§ **Request**: Your answer must consist solely of the number of lines that contain the word "Blender".
-----
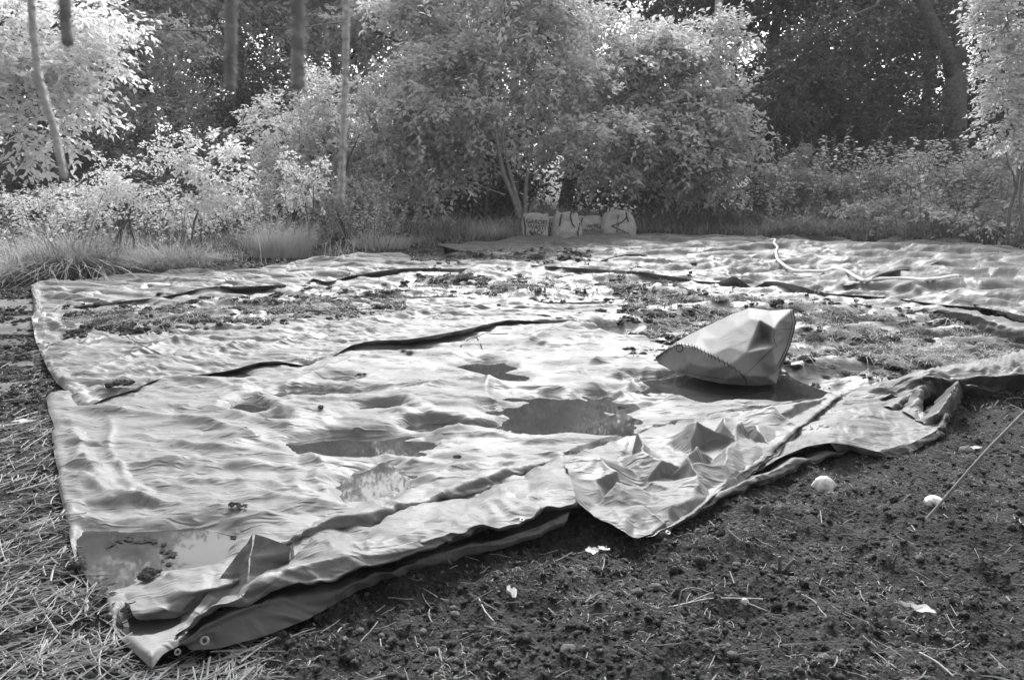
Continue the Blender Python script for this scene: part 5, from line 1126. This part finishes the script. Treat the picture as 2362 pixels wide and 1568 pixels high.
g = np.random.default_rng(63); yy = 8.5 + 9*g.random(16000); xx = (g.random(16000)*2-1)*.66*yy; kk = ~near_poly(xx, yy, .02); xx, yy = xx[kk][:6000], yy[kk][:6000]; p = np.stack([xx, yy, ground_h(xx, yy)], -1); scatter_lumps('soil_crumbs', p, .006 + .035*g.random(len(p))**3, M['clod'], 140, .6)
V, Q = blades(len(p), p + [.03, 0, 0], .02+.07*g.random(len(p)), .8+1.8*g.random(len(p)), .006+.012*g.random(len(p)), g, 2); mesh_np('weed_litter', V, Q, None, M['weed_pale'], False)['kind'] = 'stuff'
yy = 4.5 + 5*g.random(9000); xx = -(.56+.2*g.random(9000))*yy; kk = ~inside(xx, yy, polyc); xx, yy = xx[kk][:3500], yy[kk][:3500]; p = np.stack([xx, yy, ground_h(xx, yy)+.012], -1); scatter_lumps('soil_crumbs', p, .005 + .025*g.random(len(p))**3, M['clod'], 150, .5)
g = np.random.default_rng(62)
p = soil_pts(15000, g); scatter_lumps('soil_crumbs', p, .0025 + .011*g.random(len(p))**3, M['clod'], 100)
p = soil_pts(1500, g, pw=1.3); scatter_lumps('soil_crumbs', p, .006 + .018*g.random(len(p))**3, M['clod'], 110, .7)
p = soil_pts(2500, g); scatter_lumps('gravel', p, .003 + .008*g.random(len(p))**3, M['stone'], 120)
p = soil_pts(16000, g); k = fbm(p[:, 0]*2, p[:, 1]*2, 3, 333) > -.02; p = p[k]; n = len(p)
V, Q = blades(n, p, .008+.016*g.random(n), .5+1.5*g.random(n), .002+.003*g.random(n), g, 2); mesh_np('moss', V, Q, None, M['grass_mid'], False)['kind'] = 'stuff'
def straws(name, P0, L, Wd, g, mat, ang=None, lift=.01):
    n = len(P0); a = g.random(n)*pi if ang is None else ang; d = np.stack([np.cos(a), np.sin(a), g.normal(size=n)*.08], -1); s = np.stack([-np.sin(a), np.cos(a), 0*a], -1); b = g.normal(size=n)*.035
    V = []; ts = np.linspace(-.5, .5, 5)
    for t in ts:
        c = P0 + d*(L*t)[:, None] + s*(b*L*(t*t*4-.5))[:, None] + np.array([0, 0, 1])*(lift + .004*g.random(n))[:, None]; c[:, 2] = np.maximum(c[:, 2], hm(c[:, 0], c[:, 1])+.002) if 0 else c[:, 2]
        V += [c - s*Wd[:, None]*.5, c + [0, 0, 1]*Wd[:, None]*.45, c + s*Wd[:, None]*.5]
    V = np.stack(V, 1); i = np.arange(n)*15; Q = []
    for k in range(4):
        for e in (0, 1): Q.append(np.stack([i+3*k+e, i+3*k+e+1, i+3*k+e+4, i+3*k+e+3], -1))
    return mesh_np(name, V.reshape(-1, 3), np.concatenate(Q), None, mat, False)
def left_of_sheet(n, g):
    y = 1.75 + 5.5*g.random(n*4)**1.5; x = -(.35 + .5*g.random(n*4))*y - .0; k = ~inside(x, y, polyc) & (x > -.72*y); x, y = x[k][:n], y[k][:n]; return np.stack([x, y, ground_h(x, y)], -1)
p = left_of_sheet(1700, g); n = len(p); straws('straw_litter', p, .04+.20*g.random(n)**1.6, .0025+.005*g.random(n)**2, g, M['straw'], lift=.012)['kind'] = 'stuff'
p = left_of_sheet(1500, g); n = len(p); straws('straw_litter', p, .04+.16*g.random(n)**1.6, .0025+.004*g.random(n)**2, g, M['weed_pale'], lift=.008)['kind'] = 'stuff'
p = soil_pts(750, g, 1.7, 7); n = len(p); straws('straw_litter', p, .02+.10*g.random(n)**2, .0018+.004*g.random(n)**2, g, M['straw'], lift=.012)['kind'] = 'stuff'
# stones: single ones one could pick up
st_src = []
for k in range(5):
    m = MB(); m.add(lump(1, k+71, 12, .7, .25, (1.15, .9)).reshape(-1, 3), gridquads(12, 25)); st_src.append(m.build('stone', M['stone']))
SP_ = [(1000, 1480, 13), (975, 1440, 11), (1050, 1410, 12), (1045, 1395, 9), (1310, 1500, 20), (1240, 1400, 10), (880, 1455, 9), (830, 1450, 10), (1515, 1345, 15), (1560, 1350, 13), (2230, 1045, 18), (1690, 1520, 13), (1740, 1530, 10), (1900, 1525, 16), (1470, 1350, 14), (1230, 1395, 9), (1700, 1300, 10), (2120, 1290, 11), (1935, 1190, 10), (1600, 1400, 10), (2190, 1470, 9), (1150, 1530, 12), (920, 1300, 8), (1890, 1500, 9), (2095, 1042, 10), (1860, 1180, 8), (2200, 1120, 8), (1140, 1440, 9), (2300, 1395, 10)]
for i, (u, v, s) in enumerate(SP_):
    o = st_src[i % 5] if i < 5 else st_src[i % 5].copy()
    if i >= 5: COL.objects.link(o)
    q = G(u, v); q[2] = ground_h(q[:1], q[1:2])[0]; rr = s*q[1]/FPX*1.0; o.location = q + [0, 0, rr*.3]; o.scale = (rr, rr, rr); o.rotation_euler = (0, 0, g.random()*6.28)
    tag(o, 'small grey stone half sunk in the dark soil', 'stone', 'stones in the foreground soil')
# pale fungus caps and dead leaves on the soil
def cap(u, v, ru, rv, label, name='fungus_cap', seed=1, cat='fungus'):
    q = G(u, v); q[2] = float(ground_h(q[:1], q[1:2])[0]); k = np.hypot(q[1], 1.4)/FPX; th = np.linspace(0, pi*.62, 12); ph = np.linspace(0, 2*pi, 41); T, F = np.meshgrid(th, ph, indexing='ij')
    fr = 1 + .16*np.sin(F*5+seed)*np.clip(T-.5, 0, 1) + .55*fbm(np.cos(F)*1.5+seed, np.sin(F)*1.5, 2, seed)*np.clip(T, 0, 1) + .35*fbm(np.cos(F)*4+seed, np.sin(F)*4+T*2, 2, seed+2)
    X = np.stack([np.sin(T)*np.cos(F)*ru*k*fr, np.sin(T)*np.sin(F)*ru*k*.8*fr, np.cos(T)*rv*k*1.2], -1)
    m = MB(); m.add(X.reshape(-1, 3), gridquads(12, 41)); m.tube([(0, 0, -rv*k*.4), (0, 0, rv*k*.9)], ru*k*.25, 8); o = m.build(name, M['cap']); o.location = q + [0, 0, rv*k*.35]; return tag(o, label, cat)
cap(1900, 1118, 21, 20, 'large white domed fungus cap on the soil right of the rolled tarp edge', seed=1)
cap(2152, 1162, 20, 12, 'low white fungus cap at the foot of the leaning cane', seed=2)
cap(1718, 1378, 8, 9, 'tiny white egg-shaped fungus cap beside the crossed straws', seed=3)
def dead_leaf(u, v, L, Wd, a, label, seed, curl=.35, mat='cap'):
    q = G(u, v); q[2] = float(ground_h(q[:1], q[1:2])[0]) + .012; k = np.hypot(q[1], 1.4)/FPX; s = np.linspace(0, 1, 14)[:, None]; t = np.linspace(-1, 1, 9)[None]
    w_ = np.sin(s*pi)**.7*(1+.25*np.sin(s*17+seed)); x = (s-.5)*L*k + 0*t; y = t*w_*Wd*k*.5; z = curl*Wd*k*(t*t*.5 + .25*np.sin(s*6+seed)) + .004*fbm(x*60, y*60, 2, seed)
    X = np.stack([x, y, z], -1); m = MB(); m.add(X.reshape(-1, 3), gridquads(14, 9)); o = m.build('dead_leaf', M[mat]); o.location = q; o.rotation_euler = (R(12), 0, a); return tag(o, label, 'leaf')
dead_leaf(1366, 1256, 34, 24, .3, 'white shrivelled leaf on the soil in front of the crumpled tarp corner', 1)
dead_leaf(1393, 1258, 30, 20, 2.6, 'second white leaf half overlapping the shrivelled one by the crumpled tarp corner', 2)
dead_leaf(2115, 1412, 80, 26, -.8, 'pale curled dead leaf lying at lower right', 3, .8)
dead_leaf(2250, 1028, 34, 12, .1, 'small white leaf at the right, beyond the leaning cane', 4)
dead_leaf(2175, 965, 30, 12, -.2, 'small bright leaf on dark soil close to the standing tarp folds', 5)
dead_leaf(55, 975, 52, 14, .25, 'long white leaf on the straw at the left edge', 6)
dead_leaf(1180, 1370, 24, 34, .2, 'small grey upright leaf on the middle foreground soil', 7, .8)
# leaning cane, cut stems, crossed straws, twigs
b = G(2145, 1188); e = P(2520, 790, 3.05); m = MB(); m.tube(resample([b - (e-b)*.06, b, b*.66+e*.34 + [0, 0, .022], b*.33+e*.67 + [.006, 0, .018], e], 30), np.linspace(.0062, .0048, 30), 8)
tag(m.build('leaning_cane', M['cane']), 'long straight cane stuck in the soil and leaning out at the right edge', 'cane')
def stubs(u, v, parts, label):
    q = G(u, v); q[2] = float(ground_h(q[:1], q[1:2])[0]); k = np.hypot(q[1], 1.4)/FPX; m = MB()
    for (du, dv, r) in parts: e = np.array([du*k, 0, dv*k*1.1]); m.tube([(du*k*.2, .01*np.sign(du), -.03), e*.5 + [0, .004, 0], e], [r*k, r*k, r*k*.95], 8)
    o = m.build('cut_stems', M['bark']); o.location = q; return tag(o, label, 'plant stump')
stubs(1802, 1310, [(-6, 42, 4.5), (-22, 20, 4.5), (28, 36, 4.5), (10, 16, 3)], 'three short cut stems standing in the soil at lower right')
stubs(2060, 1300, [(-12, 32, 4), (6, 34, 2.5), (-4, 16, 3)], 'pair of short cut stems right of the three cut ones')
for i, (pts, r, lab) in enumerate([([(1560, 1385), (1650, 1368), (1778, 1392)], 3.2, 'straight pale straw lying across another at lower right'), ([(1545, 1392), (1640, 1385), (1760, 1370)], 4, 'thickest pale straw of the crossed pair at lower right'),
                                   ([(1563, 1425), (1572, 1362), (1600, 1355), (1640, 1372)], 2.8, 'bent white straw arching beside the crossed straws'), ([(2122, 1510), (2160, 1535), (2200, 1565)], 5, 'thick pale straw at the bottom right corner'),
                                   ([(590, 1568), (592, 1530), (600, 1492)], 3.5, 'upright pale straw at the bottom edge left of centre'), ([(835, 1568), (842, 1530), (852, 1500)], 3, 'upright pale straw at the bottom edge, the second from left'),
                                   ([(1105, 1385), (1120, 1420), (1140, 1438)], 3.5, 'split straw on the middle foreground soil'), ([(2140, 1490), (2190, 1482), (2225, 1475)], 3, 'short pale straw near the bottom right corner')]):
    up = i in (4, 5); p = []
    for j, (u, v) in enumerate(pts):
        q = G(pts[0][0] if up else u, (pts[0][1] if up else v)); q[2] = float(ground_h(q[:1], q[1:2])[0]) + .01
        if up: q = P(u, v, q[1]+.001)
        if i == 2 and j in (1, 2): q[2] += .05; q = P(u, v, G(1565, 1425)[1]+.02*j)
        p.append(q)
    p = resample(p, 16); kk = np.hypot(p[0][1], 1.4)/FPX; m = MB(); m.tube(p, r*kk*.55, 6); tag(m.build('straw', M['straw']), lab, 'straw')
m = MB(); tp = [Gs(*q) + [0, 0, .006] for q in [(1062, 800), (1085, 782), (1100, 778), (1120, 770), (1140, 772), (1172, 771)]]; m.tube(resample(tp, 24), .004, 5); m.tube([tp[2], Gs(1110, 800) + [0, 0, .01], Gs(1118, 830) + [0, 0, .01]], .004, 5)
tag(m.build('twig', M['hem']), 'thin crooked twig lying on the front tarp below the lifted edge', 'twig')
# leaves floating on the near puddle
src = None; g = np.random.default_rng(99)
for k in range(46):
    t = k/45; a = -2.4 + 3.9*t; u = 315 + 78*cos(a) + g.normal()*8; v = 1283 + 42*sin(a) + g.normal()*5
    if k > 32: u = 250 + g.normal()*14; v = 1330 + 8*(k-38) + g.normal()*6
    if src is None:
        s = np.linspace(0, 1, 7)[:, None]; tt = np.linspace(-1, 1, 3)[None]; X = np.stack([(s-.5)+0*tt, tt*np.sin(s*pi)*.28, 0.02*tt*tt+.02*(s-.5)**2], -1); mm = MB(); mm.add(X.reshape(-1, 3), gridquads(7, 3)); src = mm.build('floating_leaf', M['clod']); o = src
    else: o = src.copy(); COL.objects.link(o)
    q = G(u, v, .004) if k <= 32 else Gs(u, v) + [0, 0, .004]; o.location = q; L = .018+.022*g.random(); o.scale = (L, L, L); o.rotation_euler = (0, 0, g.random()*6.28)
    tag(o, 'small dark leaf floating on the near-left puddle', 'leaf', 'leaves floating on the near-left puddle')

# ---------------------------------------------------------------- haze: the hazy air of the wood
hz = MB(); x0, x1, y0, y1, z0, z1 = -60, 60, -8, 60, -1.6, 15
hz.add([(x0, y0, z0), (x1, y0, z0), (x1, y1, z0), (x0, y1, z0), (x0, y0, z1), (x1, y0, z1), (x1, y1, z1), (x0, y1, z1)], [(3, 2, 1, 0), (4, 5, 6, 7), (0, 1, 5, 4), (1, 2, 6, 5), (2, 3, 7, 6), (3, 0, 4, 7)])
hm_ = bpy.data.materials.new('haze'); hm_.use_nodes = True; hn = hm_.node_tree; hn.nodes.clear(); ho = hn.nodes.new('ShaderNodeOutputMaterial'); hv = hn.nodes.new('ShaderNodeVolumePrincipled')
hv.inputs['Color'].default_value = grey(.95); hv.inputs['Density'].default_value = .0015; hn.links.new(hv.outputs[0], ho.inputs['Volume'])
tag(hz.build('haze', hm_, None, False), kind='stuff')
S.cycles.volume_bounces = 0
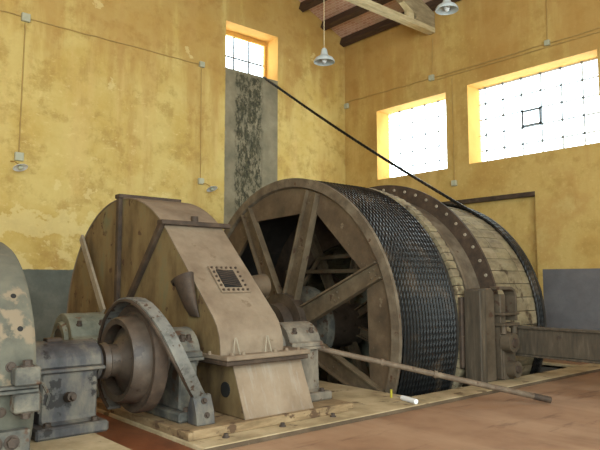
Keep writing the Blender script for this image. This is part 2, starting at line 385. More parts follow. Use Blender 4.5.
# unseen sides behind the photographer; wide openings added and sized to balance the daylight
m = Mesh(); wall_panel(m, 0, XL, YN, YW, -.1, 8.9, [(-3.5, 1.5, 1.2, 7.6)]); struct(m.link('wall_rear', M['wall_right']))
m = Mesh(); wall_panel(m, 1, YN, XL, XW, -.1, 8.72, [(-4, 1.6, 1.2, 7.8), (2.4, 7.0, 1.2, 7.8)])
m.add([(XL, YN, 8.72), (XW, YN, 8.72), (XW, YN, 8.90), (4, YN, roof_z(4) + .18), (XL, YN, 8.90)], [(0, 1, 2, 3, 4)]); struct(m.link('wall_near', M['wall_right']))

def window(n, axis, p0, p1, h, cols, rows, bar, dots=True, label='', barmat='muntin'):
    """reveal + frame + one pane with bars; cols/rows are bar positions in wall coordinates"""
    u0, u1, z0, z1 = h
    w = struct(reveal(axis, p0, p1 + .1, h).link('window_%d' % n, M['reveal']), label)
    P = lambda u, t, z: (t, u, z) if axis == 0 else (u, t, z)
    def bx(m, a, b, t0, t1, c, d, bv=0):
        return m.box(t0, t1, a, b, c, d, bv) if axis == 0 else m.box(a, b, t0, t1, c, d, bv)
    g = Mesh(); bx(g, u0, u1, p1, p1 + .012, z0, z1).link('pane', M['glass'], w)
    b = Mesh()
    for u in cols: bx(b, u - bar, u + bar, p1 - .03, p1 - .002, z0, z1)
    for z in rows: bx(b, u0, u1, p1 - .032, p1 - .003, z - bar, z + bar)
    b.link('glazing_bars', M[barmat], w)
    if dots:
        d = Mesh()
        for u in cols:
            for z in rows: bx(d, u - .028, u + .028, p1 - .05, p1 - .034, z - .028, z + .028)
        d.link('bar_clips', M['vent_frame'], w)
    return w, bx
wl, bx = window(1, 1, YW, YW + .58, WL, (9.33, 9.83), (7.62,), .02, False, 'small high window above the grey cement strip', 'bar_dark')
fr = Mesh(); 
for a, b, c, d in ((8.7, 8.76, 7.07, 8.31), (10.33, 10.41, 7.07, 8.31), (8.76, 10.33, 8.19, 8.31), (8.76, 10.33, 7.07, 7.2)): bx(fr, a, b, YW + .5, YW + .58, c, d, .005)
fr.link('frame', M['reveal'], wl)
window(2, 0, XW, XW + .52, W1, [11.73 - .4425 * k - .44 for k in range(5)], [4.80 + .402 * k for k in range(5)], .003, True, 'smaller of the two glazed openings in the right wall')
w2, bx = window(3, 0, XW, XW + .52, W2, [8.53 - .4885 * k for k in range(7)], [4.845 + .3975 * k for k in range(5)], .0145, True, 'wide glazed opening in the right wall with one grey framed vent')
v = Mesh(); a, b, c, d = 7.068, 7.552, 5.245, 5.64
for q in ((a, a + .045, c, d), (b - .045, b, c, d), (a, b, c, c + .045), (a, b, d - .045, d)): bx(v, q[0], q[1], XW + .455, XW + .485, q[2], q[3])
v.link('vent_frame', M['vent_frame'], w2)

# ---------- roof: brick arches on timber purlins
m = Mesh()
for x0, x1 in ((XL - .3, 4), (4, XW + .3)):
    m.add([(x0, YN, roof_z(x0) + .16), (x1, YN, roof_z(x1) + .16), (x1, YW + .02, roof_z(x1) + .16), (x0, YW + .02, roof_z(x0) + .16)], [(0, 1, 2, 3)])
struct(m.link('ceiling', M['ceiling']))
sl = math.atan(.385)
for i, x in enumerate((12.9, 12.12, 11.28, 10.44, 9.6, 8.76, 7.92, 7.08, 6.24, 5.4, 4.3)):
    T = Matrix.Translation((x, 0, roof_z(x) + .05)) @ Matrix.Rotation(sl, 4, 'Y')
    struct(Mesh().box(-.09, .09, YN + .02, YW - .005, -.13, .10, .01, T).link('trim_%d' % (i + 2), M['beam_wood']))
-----
§ **Reply to the exercise**: 2